**DATA EXCERPTS**
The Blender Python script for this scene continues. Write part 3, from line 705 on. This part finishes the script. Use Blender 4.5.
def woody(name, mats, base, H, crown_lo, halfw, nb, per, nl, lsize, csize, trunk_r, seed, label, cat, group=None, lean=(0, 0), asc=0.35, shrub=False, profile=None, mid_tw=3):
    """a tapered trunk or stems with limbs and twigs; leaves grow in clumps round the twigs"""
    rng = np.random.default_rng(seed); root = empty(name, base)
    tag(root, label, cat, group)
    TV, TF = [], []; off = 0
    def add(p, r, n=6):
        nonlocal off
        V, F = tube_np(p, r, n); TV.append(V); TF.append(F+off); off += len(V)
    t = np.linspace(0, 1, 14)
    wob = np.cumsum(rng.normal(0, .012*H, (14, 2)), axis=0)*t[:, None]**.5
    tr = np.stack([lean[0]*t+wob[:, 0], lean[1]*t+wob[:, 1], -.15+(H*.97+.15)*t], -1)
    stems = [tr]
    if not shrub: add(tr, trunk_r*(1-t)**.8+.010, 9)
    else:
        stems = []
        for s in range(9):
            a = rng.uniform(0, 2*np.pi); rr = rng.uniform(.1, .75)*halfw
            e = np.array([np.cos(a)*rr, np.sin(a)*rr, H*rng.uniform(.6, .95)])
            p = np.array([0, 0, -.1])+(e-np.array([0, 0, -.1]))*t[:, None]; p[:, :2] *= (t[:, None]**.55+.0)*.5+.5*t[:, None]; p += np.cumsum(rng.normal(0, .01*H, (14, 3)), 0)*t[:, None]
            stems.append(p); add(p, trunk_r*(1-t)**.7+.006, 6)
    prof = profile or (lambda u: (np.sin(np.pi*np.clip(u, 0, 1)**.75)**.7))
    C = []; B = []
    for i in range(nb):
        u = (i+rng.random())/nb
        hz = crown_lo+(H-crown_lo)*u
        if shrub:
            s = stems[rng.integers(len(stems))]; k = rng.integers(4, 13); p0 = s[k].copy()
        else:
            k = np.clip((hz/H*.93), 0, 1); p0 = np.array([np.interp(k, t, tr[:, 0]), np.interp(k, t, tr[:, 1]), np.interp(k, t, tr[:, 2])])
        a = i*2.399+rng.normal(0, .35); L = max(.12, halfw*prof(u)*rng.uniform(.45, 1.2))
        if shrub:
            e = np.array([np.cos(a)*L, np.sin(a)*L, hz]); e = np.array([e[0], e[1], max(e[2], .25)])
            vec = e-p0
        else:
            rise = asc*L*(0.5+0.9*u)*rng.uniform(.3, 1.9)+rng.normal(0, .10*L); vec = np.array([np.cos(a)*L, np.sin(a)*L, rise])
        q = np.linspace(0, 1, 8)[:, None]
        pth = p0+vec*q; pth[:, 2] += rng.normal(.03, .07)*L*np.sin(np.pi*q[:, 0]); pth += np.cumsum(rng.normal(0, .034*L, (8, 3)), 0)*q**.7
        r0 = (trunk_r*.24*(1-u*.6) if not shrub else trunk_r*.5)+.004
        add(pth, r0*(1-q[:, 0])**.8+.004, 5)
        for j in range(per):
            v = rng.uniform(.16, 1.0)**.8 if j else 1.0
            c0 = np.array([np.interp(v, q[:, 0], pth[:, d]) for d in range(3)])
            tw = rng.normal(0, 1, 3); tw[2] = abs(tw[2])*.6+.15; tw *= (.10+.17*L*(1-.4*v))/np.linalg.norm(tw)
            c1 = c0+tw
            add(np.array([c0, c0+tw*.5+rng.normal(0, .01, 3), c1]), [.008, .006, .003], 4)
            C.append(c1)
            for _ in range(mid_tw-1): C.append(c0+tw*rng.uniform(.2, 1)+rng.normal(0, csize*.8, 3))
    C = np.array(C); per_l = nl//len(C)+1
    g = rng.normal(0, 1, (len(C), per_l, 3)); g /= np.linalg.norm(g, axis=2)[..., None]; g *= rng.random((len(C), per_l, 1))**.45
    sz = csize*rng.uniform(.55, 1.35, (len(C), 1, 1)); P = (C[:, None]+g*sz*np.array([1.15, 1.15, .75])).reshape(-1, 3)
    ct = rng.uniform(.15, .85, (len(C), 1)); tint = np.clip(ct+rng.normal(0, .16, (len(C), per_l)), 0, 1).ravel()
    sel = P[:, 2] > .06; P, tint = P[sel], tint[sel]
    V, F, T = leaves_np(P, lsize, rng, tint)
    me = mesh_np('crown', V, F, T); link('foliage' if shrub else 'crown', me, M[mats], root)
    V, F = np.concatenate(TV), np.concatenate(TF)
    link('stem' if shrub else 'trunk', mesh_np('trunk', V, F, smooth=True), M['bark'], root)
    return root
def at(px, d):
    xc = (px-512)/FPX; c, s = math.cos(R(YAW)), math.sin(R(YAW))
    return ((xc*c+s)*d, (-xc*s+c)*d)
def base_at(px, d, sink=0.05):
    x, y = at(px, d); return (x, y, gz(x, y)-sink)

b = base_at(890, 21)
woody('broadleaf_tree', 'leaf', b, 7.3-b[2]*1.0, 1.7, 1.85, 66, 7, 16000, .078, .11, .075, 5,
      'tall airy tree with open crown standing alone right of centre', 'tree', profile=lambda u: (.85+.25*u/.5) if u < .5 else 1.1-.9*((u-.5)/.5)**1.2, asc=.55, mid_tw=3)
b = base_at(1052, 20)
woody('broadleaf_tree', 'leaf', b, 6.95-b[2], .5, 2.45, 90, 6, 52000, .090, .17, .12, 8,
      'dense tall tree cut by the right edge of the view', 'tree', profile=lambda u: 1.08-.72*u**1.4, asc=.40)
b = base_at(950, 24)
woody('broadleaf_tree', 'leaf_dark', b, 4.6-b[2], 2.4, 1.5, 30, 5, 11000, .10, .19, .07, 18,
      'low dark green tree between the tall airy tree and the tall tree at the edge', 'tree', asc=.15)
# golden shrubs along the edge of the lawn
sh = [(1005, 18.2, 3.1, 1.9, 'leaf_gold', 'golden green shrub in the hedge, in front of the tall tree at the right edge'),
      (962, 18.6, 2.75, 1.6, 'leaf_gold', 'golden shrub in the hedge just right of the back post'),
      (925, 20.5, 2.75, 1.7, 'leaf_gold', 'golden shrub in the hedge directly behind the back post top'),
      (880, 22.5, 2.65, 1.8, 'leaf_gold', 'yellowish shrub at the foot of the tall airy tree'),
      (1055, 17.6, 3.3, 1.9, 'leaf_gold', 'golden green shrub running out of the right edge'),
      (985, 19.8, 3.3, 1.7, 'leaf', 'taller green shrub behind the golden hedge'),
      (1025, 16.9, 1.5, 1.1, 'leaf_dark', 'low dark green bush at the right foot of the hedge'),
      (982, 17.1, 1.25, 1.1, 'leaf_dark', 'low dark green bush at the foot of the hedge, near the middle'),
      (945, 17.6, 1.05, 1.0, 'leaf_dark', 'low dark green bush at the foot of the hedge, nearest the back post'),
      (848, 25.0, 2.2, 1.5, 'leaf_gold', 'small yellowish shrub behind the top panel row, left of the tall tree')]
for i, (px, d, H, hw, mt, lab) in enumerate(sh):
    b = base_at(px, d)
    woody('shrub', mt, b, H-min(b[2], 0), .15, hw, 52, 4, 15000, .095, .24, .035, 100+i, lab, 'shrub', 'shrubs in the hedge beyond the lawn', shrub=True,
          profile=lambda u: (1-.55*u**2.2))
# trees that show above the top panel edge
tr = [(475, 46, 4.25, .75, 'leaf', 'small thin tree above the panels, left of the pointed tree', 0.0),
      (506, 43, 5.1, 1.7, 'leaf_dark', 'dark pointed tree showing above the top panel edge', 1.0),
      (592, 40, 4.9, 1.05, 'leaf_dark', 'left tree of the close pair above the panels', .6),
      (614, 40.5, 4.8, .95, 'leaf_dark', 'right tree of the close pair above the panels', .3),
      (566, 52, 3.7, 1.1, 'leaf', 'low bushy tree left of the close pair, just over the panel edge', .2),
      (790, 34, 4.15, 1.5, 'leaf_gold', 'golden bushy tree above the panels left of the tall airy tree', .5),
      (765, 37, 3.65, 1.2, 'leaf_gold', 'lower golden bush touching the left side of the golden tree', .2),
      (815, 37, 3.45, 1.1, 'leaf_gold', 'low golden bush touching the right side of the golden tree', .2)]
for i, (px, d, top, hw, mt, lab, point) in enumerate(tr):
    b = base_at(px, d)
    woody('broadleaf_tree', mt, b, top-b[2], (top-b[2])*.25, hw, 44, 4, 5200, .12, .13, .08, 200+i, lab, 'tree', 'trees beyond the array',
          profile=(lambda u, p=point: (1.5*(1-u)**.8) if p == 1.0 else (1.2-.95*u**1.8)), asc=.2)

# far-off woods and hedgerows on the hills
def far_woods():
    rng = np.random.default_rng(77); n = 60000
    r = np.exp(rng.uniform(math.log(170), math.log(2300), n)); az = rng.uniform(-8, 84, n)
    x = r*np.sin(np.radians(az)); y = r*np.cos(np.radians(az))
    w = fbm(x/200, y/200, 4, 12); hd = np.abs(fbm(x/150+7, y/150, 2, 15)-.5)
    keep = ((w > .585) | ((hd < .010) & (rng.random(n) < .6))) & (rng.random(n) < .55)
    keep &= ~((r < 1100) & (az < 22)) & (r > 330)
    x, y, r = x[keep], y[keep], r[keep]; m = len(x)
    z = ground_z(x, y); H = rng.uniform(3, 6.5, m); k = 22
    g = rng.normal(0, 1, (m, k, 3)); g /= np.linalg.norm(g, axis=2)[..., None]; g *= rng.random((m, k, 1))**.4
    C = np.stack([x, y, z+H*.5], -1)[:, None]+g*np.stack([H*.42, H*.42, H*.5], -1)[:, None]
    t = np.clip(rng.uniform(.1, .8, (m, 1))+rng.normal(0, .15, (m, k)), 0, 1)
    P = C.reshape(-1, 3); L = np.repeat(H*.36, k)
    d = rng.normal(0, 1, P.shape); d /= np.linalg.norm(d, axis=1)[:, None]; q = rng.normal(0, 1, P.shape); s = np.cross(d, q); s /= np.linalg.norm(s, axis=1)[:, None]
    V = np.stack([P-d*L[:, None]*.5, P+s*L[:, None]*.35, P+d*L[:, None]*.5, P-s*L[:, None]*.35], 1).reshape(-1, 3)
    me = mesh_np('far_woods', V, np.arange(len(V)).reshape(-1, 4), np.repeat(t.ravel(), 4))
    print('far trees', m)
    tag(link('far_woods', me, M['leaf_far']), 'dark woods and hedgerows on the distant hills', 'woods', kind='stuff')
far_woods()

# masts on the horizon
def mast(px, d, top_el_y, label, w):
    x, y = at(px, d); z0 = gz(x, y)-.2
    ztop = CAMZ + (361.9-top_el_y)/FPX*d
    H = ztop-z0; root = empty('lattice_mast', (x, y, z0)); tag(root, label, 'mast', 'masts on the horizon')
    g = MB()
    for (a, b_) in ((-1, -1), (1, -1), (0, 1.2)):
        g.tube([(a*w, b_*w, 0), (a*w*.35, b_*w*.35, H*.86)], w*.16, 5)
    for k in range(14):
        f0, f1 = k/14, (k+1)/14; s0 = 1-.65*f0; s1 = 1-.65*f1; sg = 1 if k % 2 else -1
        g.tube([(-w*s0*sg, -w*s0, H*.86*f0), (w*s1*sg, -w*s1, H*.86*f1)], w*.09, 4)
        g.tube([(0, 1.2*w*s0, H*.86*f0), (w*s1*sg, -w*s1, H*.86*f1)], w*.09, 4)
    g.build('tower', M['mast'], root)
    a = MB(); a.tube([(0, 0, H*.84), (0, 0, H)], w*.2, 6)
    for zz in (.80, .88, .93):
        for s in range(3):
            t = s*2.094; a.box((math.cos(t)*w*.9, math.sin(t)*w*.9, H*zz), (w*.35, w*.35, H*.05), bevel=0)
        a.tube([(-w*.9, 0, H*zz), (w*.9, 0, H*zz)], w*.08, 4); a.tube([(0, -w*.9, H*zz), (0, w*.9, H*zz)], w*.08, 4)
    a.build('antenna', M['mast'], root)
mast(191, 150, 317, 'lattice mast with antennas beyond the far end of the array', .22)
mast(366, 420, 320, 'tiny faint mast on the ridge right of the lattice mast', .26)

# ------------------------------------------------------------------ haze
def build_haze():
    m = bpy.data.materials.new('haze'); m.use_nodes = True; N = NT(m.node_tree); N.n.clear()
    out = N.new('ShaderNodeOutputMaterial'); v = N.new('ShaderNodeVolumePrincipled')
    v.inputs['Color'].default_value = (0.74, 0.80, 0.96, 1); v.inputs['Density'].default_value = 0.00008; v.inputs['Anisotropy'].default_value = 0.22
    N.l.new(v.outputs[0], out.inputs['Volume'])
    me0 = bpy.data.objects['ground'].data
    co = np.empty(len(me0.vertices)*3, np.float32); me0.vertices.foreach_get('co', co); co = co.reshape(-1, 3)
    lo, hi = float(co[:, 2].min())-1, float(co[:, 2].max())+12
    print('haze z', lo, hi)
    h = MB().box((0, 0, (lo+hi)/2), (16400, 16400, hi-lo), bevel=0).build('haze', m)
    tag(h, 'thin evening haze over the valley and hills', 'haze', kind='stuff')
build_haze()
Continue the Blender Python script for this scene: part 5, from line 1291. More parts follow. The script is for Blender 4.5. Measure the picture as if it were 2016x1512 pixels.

**WHAT YOU SHOULD DO**
In the entries above, find every line with the word "scene" and list it.

**OUTPUT OF THE TASK**
The Blender Python script for this scene continues. Write part 3, from line 705 on. This part finishes the script. Use Blender 4.5.
Continue the Blender Python script for this scene: part 5, from line 1291. More parts follow. The script is for Blender 4.5. Measure the picture as if it were 2016x1512 pixels.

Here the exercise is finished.